-- START OF Data shown --

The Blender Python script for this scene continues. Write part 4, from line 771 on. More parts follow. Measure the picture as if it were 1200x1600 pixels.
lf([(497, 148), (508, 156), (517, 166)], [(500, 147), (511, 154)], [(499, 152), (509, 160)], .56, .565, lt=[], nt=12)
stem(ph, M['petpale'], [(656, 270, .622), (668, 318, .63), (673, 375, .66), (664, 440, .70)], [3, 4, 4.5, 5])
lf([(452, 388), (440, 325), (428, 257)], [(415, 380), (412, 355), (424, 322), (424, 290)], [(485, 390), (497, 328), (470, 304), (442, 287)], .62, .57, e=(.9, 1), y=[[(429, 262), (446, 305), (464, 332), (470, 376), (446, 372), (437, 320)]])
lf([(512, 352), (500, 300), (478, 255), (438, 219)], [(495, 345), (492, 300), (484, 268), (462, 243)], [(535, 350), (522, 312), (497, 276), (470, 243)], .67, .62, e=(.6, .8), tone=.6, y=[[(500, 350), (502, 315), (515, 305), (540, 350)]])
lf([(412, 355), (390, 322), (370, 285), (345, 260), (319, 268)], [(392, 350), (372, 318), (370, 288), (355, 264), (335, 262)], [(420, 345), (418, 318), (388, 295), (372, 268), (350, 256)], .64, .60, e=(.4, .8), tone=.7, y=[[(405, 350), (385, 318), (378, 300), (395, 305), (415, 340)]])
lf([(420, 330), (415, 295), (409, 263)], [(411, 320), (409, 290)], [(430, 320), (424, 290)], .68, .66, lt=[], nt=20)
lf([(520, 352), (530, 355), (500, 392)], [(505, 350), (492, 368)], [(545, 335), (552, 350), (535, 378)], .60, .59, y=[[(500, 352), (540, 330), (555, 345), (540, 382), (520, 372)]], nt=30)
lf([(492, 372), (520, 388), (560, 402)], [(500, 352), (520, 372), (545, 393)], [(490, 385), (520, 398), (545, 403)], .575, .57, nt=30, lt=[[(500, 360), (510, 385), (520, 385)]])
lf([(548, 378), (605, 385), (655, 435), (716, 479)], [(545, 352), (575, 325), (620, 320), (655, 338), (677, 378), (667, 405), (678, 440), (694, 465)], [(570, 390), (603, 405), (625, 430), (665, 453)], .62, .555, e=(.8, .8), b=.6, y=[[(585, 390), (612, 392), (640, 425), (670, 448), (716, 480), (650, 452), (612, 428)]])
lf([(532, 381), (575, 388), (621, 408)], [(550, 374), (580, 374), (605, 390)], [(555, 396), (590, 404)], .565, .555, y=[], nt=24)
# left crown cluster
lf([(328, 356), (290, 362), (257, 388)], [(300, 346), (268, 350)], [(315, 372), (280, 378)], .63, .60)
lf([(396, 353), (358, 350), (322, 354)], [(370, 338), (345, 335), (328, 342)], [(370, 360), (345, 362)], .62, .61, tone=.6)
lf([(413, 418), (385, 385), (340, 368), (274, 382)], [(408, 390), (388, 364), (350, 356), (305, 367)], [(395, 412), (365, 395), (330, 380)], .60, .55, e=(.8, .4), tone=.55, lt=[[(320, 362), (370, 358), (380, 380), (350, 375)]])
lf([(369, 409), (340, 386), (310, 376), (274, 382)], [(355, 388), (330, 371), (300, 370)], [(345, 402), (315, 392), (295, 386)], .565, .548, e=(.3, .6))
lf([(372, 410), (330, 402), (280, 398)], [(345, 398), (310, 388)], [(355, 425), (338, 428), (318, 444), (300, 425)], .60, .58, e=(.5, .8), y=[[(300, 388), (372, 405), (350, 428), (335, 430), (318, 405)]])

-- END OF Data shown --

§ The problem: Repeat the data above, word for word.

§ Output:
The Blender Python script for this scene continues. Write part 4, from line 771 on. More parts follow. Measure the picture as if it were 1200x1600 pixels.
lf([(497, 148), (508, 156), (517, 166)], [(500, 147), (511, 154)], [(499, 152), (509, 160)], .56, .565, lt=[], nt=12)
stem(ph, M['petpale'], [(656, 270, .622), (668, 318, .63), (673, 375, .66), (664, 440, .70)], [3, 4, 4.5, 5])
lf([(452, 388), (440, 325), (428, 257)], [(415, 380), (412, 355), (424, 322), (424, 290)], [(485, 390), (497, 328), (470, 304), (442, 287)], .62, .57, e=(.9, 1), y=[[(429, 262), (446, 305), (464, 332), (470, 376), (446, 372), (437, 320)]])
lf([(512, 352), (500, 300), (478, 255), (438, 219)], [(495, 345), (492, 300), (484, 268), (462, 243)], [(535, 350), (522, 312), (497, 276), (470, 243)], .67, .62, e=(.6, .8), tone=.6, y=[[(500, 350), (502, 315), (515, 305), (540, 350)]])
lf([(412, 355), (390, 322), (370, 285), (345, 260), (319, 268)], [(392, 350), (372, 318), (370, 288), (355, 264), (335, 262)], [(420, 345), (418, 318), (388, 295), (372, 268), (350, 256)], .64, .60, e=(.4, .8), tone=.7, y=[[(405, 350), (385, 318), (378, 300), (395, 305), (415, 340)]])
lf([(420, 330), (415, 295), (409, 263)], [(411, 320), (409, 290)], [(430, 320), (424, 290)], .68, .66, lt=[], nt=20)
lf([(520, 352), (530, 355), (500, 392)], [(505, 350), (492, 368)], [(545, 335), (552, 350), (535, 378)], .60, .59, y=[[(500, 352), (540, 330), (555, 345), (540, 382), (520, 372)]], nt=30)
lf([(492, 372), (520, 388), (560, 402)], [(500, 352), (520, 372), (545, 393)], [(490, 385), (520, 398), (545, 403)], .575, .57, nt=30, lt=[[(500, 360), (510, 385), (520, 385)]])
lf([(548, 378), (605, 385), (655, 435), (716, 479)], [(545, 352), (575, 325), (620, 320), (655, 338), (677, 378), (667, 405), (678, 440), (694, 465)], [(570, 390), (603, 405), (625, 430), (665, 453)], .62, .555, e=(.8, .8), b=.6, y=[[(585, 390), (612, 392), (640, 425), (670, 448), (716, 480), (650, 452), (612, 428)]])
lf([(532, 381), (575, 388), (621, 408)], [(550, 374), (580, 374), (605, 390)], [(555, 396), (590, 404)], .565, .555, y=[], nt=24)
# left crown cluster
lf([(328, 356), (290, 362), (257, 388)], [(300, 346), (268, 350)], [(315, 372), (280, 378)], .63, .60)
lf([(396, 353), (358, 350), (322, 354)], [(370, 338), (345, 335), (328, 342)], [(370, 360), (345, 362)], .62, .61, tone=.6)
lf([(413, 418), (385, 385), (340, 368), (274, 382)], [(408, 390), (388, 364), (350, 356), (305, 367)], [(395, 412), (365, 395), (330, 380)], .60, .55, e=(.8, .4), tone=.55, lt=[[(320, 362), (370, 358), (380, 380), (350, 375)]])
lf([(369, 409), (340, 386), (310, 376), (274, 382)], [(355, 388), (330, 371), (300, 370)], [(345, 402), (315, 392), (295, 386)], .565, .548, e=(.3, .6))
lf([(372, 410), (330, 402), (280, 398)], [(345, 398), (310, 388)], [(355, 425), (338, 428), (318, 444), (300, 425)], .60, .58, e=(.5, .8), y=[[(300, 388), (372, 405), (350, 428), (335, 430), (318, 405)]])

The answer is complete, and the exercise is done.